Around 70 of the Bersey cabs were made and – on a day's charge – they were thought to be able to cover 30 miles, enough for a shift lugging people around London.

Unfortunately for the environment, Walter Bersey's company went bust two years after the cabs hit the streets, under pressure from cabbies worried about their jobs. Something that, if new electric, driverless cabs took off, one can imagine being repeated.

The Bersey cab features alongside stories about wind turbines and the now-rare incandescent light bulb at the exhibition, which runs to 2014.

For more information on the Climate Changing Stories exhibition, visit sciencemuseum.org.uk

QRIP – a digital legacy for those who are six feet under

Some epitaphs can tell you a lot about the person buried beneath the gravestone upon which they are carved. Spike Milligan's "I told you I was ill" probably says as much about the Goon as any lengthy biography, although he did have to have it written in Gaelic to get it past the bureaucracy of the diocese of Chichester.

Similar problems might be encountered by those signing up for a headstone at David Quiring's store in Seattle. As a piece on the decline of QR (quick response) codes in Bloomberg Businessweek explains, Quiring offers, for $75 (£48), to carve one of the barcode-like codes on to your headstone, meaning that visitors, rather than just learning your date of birth and maybe a line on your relatives, can scan the QR code and learn lots about you.

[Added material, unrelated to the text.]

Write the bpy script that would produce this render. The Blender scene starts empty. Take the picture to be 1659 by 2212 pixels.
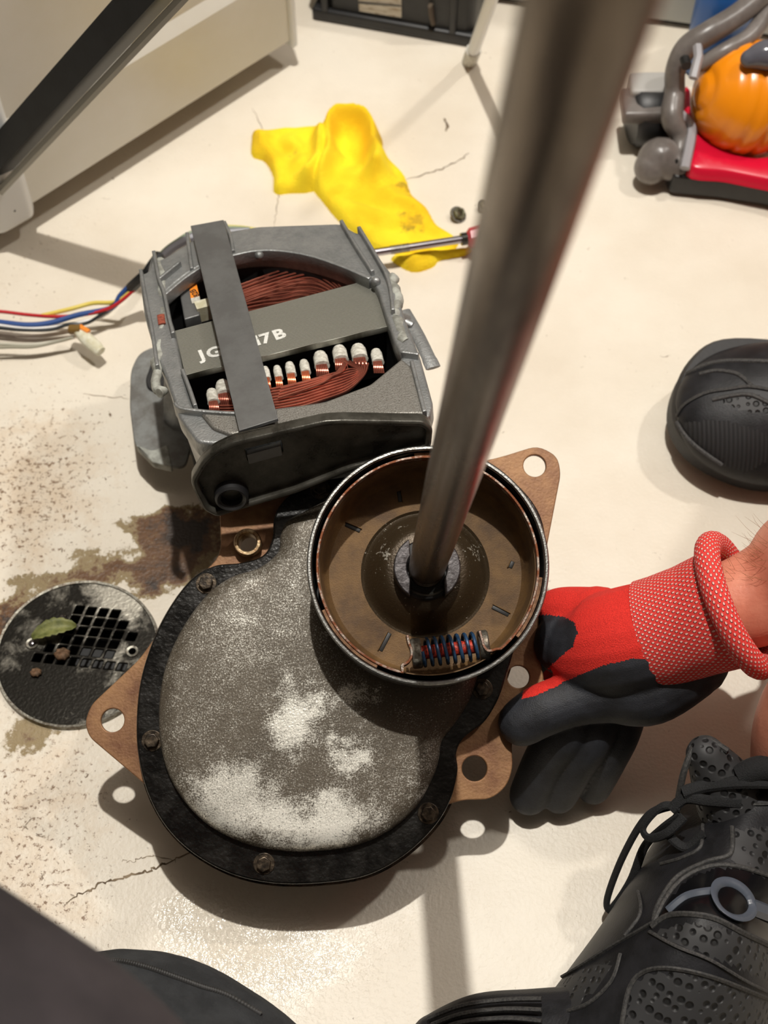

As one commentator on the piece put it, "I have a QR code at my husband's grave marker – it is wonderful, I have pictures of him, his obituary, pictures of our travels around the world. He was a remarkable man and now future generations and even our growing current generation will know about their 'Uncle Ed'."

One hopes, for Uncle Ed's memory's sake, that in 100 years, whatever devices those future generations are using can read QR codes.

No cars go, says Bhutan's PM

…And now something else to wind cabbies up. Bhutan, the Himalayan country famous for its gross-national-happiness index, has recently experimented with another charming policy. On 1 June, Prime Minister Jigme Thinley decreed that all Tuesdays in Bhutan's capital city, Thimphu, were to be thenceforth official "pedestrians' days". Meaning that – besides buses, taxis and emergency vehicles (at certain hours) – no cars go. The order explains that it's to give Bhutan's citizens a "chance to contemplate the fragile nature of our precious Himalayan mountain ecology".

It's safe to say that Boris Johnson (scourge of the congestion zone western extension) would not back a similar plan in the UK capital, but it would certainly be a breath of fresh air.